The war has its heroes and villains on both sides, and Carbon Grey: Origins takes an art-aficionado's look through the pages of time to trace their histories.

Two girls attempt their escape. A warrior must save the Kaiser. A man on a mission requires a plane. These three stories further expand the world of Carbon Grey, but if you've never read that series, are they worth a read anyway?

Carbon Grey: Origins offers a substantial look at the back stories of characters seen in Image's main series. For someone who's never read Carbon Grey, it actually offers a decent insight to the world. However, you may be a little lost, akin to seeing a prequel movie without seeing the original. The Phantom Menace is a perfectly tolerable movie, but without the impact of the original three movies, there's less drama without knowing where these characters and plot lines will end.
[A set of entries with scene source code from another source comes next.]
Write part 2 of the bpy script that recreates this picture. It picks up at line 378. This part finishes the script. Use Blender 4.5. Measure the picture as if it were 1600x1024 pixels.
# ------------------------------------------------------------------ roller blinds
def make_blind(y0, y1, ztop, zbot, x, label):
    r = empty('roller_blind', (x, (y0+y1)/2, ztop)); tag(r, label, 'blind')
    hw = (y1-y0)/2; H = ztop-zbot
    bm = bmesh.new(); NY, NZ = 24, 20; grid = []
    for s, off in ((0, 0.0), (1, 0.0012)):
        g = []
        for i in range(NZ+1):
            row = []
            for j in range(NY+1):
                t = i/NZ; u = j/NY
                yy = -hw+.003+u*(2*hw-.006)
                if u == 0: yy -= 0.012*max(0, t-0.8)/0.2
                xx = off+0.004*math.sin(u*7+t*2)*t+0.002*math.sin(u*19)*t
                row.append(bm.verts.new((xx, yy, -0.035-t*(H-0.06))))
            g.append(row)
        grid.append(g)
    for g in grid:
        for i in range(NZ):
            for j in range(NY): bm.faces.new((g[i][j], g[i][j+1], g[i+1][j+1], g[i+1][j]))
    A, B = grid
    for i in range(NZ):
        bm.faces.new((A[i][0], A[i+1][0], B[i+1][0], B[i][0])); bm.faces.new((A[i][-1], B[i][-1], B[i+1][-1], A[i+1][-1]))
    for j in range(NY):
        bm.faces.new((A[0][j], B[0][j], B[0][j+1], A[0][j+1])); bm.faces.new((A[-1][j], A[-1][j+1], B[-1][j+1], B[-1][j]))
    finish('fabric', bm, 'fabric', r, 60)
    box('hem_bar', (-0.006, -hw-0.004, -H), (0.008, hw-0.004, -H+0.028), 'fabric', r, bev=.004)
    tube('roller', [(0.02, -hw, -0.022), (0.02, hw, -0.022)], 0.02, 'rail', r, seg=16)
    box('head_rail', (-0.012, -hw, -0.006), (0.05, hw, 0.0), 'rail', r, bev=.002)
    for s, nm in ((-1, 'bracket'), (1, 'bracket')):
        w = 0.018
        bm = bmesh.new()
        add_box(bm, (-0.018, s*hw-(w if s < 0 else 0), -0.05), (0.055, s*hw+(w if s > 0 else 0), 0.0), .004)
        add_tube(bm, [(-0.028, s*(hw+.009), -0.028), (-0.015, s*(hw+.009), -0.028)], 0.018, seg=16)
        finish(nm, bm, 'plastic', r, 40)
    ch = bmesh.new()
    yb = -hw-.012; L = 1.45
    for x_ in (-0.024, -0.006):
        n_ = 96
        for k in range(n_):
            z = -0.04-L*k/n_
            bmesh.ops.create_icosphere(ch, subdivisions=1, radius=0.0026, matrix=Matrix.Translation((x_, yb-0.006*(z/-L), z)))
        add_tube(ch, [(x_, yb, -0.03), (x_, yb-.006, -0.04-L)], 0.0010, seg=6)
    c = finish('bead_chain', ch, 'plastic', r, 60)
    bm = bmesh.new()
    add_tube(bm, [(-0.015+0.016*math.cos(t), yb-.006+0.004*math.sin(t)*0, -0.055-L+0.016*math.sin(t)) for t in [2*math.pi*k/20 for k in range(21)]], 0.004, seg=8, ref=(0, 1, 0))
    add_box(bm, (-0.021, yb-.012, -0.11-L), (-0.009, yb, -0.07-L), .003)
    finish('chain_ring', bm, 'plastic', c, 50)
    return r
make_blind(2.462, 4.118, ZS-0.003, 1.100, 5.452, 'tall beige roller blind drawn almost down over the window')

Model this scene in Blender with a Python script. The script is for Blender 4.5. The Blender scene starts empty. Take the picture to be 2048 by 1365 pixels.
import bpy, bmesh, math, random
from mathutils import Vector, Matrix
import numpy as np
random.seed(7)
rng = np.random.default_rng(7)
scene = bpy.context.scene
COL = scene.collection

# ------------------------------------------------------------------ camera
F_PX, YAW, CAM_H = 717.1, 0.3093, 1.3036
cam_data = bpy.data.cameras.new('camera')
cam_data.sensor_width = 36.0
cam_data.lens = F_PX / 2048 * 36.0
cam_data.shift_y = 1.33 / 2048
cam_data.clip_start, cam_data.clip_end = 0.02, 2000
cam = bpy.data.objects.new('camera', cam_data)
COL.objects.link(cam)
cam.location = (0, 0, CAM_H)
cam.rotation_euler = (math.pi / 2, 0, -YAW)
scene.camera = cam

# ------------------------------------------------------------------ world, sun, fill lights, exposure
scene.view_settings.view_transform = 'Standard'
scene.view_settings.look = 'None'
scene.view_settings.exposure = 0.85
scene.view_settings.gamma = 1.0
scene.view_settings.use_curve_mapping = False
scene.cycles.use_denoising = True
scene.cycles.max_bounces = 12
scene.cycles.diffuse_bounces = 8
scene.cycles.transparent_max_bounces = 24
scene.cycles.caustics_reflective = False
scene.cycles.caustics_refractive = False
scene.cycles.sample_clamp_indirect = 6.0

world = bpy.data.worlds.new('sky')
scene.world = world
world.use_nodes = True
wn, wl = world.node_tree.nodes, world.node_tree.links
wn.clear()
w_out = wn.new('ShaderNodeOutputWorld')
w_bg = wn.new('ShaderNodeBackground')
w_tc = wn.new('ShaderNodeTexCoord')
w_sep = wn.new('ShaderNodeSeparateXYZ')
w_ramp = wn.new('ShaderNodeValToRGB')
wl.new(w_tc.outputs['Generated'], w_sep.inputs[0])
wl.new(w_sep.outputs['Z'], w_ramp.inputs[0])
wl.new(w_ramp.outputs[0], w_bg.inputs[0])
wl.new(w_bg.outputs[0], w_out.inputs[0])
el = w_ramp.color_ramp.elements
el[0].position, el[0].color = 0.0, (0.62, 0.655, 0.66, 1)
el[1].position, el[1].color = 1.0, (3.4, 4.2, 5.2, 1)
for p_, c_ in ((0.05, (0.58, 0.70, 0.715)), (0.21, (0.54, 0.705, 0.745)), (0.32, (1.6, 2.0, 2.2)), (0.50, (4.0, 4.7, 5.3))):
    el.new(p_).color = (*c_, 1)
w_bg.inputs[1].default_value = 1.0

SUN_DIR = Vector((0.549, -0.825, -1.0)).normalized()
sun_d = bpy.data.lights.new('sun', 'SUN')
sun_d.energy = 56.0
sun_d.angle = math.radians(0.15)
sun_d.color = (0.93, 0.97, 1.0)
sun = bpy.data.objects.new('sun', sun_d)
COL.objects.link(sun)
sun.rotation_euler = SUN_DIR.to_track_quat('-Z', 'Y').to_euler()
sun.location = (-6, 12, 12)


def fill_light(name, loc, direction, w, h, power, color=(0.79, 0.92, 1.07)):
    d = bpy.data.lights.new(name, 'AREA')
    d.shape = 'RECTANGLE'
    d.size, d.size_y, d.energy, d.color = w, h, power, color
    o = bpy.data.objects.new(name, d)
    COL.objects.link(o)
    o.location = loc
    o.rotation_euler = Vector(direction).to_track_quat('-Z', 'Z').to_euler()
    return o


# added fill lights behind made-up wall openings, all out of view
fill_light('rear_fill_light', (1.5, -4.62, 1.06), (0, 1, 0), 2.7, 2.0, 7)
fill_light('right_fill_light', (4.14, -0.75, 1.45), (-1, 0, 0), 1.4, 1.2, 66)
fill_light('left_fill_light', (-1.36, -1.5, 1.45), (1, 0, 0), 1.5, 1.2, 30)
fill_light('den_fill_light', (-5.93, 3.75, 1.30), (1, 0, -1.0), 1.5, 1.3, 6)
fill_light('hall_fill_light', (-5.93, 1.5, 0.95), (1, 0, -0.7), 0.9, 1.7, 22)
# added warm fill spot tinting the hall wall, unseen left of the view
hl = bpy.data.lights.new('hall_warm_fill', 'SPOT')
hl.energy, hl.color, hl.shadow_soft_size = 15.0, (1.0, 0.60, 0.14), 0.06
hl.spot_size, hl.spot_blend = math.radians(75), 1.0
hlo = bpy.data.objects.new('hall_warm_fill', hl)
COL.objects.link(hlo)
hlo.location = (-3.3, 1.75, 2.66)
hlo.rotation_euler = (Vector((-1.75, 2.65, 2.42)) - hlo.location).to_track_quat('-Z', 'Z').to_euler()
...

While the writing is enjoyable, with a few unique quirks, such as the running diary in the first of the stories, the art is top-notch, justifying why this rather short series has already garnered a hardcover art book. The three tales in the book mainly split between two different elements; classic pop-culture Sunday funnies comic pages, and painted portraiture as seen in many foreign works, evoking Megacity 909 at times. Both styles work for their intended purposes, and effectively move the plot forward while treating the subject matter differently.

Reading the three plots in the book will have different effects for different readers. If you've read the original series, you may instantly find connections or revelations that make the story stand out or even seem humorous, explaining things you thought the wouldn't or couldn't be bothered to. Coming to the book with fresh eyes, though, you'll feel as if you're missing something. Namely, it comes in with the last panel of the book. A character asks for a plane. This seems like a joke towards the intended reader; did he first show up in a plane? Is he a noted pilot in the main book? Is he just always wanting to fly a plane?

Carbon Grey: Origins is a decent read, visually outstanding, but won't mean much to the novice reader. The main demographic for these side stories may get more out of it though. At its worst case, Doug Mhan, K. Evans, and Joffrey Suarez dominate the eye, while Paul Gardner and P. Tuinman leave novice readers happy, but wondering what they've been missing.